#### Dataset excerpts
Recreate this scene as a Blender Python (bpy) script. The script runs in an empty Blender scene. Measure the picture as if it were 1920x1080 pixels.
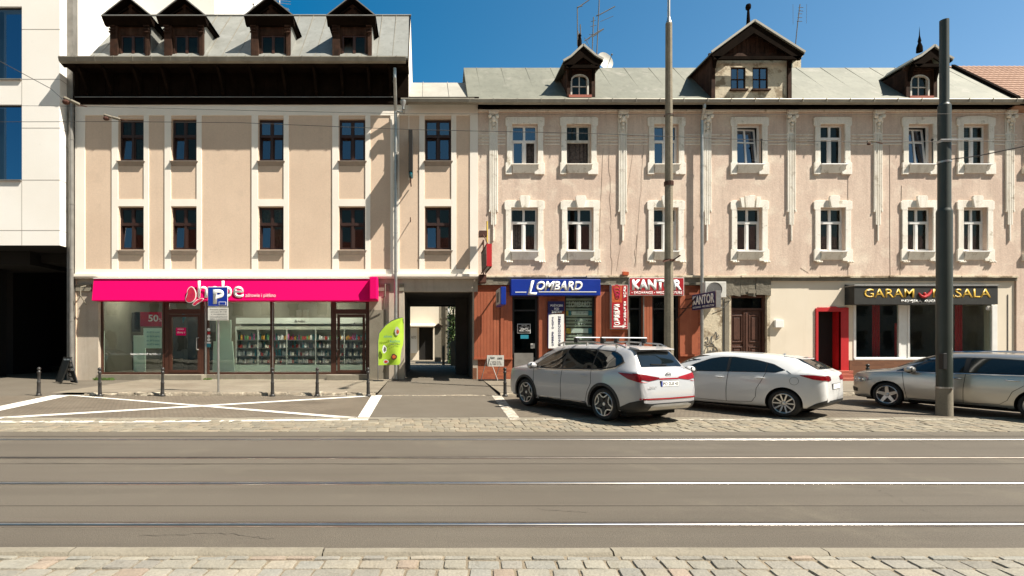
import bpy, bmesh, math, random
from mathutils import Vector, Matrix
from mathutils.bvhtree import BVHTree
R = math.radians
random.seed(7)
sc = bpy.context.scene
# ---------------------------------------------------------------- camera, sky, sun, exposure
CZ = 1.61
cam = bpy.data.cameras.new('camera'); co = bpy.data.objects.new('camera', cam); sc.collection.objects.link(co)
co.location = (0, 0, CZ); co.rotation_euler = (R(90), 0, 0)
cam.lens = 18.75; cam.sensor_width = 36; cam.shift_x = 160/1920; cam.shift_y = 105/1920
cam.clip_start = 0.05; cam.clip_end = 1000
sc.camera = co
SUN = Vector((0.70, -0.335, 1.0)).normalized()
W = bpy.data.worlds.new('World'); sc.world = W; W.use_nodes = True
wn = W.node_tree; wn.nodes.clear()
sky = wn.nodes.new('ShaderNodeTexSky'); sky.sky_type = 'NISHITA'; sky.sun_disc = False
sky.sun_elevation = math.asin(SUN.z); sky.sun_rotation = math.atan2(SUN.x, SUN.y)
sky.air_density = 1.0; sky.dust_density = 0.3; sky.ozone_density = 3.0
hsv = wn.nodes.new('ShaderNodeHueSaturation'); hsv.inputs['Saturation'].default_value = 1.25; hsv.inputs['Hue'].default_value = 0.485
bg = wn.nodes.new('ShaderNodeBackground'); bg.inputs['Strength'].default_value = 0.057
wo = wn.nodes.new('ShaderNodeOutputWorld')
tc = wn.nodes.new('ShaderNodeTexCoord'); sx_ = wn.nodes.new('ShaderNodeSeparateXYZ'); mr_ = wn.nodes.new('ShaderNodeMapRange'); mr_.inputs['From Min'].default_value = -0.25; mr_.inputs['From Max'].default_value = 0.75
mx_ = wn.nodes.new('ShaderNodeMix'); mx_.data_type = 'RGBA'; mx_.inputs['A'].default_value = (0.04, 0.96, 1.14, 1); mx_.inputs['B'].default_value = (2.15, 1.42, 1.30, 1)   # polarised blue away from the sun
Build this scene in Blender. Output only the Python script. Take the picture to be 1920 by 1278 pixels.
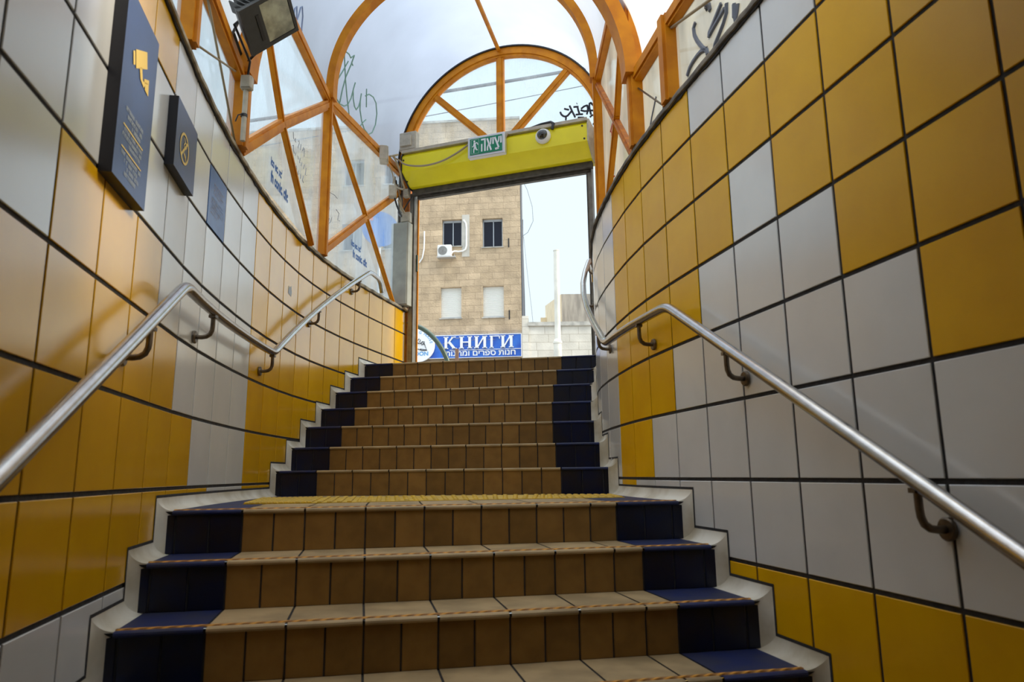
########
**What you have to do**: Each record above should come back exactly the same, only without its pictures.

**Answer to this exercise**:
Recreate this scene as a Blender Python (bpy) script. The script runs in an empty Blender scene. Measure the picture as if it were 1920x1080 pixels.
import bpy, bmesh, math, random
from mathutils import Vector, Matrix
from mathutils.bvhtree import BVHTree
R = math.radians
random.seed(7)
sc = bpy.context.scene
# ---------------------------------------------------------------- camera, sky, sun, exposure
CZ = 1.61
cam = bpy.data.cameras.new('camera'); co = bpy.data.objects.new('camera', cam); sc.collection.objects.link(co)
co.location = (0, 0, CZ); co.rotation_euler = (R(90), 0, 0)
cam.lens = 18.75; cam.sensor_width = 36; cam.shift_x = 160/1920; cam.shift_y = 105/1920
cam.clip_start = 0.05; cam.clip_end = 1000
sc.camera = co
SUN = Vector((0.70, -0.335, 1.0)).normalized()
W = bpy.data.worlds.new('World'); sc.world = W; W.use_nodes = True
wn = W.node_tree; wn.nodes.clear()
sky = wn.nodes.new('ShaderNodeTexSky'); sky.sky_type = 'NISHITA'; sky.sun_disc = False
sky.sun_elevation = math.asin(SUN.z); sky.sun_rotation = math.atan2(SUN.x, SUN.y)
sky.air_density = 1.0; sky.dust_density = 0.3; sky.ozone_density = 3.0
hsv = wn.nodes.new('ShaderNodeHueSaturation'); hsv.inputs['Saturation'].default_value = 1.25; hsv.inputs['Hue'].default_value = 0.485
bg = wn.nodes.new('ShaderNodeBackground'); bg.inputs['Strength'].default_value = 0.057
wo = wn.nodes.new('ShaderNodeOutputWorld')
tc = wn.nodes.new('ShaderNodeTexCoord'); sx_ = wn.nodes.new('ShaderNodeSeparateXYZ'); mr_ = wn.nodes.new('ShaderNodeMapRange'); mr_.inputs['From Min'].default_value = -0.25; mr_.inputs['From Max'].default_value = 0.75
mx_ = wn.nodes.new('ShaderNodeMix'); mx_.data_type = 'RGBA'; mx_.inputs['A'].default_value = (0.04, 0.96, 1.14, 1); mx_.inputs['B'].default_value = (2.15, 1.42, 1.30, 1)   # polarised blue away from the sun
Build this scene in Blender. Output only the Python script. Take the picture to be 1920 by 1278 pixels.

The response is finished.